KETIKA membaca pernyataan Bob Sadino, yang kira kira bilang begini:
"Orang pintar itu banyak pikirannya, tapi orang goblok hanya satu. Jadi bisa fokus."Seketika saya teringat apa yang telah orang tua dan guru ajarkan tentang makna kepintaran.
Mulai dari SD, SMP, SMA bahkan (ada juga) hingga ke perguruan tinggi, kita "dipaksa" untuk pintar (baca: mampu) menguasai seluruh mata pelajaran.
Setiap guru menuntut agar siswanya "mendapat nilai tinggi" pada setiap mata pelajaran yang diampunya.
Lalu sistem ranking/peringkat pun dimulai dari akumulasi nilai pada seluruh mata pelajaran. Sehingga siswa yang meraih peringkat tertinggi pasti akan mendapatkan cap sebagai siswa yang pintar, cerdas atau sebutan lain yang sejenis.
Maka paradigma orang tua/keluarga -kemudian masyarakat- akan terbangun bahwa "siswa dengan peringkat 1 adalah siswa yang paling pintar di antara siswa yang lain."
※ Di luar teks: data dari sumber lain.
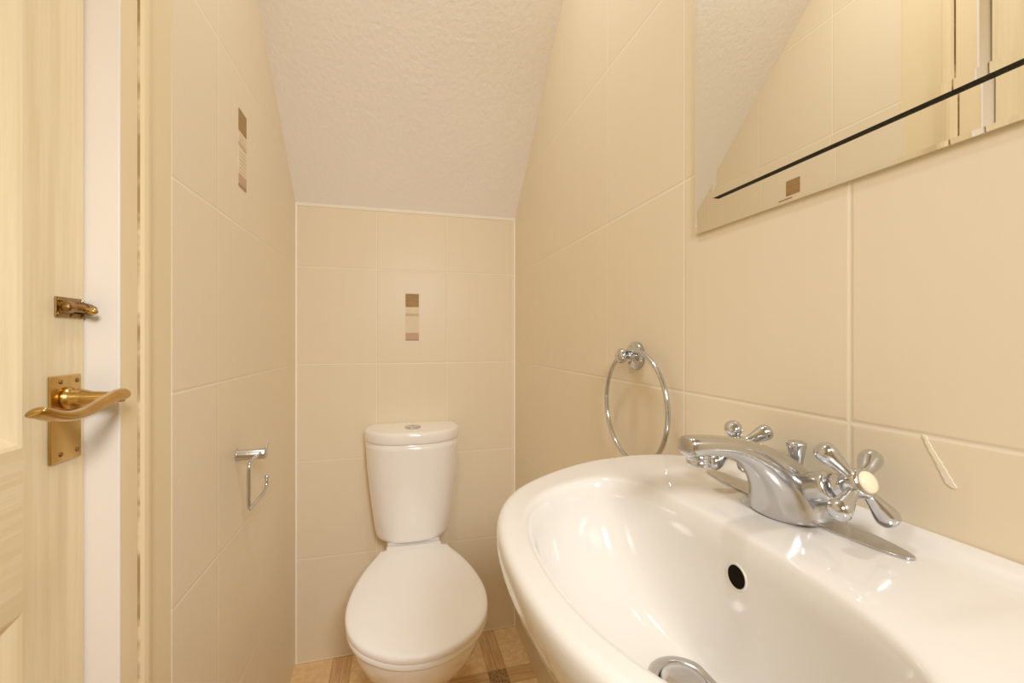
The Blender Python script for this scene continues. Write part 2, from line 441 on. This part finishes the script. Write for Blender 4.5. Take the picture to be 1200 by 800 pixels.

Lalu pada akhirnya, orang tua, keluarga, masyarakat akan menuntut anak anaknya meraih peringkat 1.
Ini jelas hal yang memusingkan jika kita melihat dengan kacamata seberapa penting skill / bakat.
Kemudian jika kita meruntut hingga ke akar, maka akan ada hasil yang menyatakan bahwa orang pintar di negeri ini ada banyak. Tapi kebanyakan dari mereka tak bisa berbuat apa apa.
Loh kok, kenapa?
Sebab pintar -dalam tanda kutip, miliknya orang Indonesia- adalah (pintar) dengan banyak ide tanpa aplikasi. Banyak bicara kurang kerja.
Bagaimana tidak, sedari di bangku sekolah dasar, pikiran tak pernah diajarkan untuk fokus pada satu masalah. Tapi diajarkan dan dipaksa untuk "ahli" di segala bidang (mata pelajaran). Hah?
Pantas saja, tiada yang benar-benar ahli di negeri ini, kecuali hanya sedikit.
Singkatnya:
Jangan menuntut siswa harus mendapat ranking 1 atau mampu pada setiap mata pelajaran. Ikuti ke mana bakat melaju. Sebab di situ ada jalan menuju tujuan yang satu.
Maafkan dan hargai segala bentuk yang dituliskan.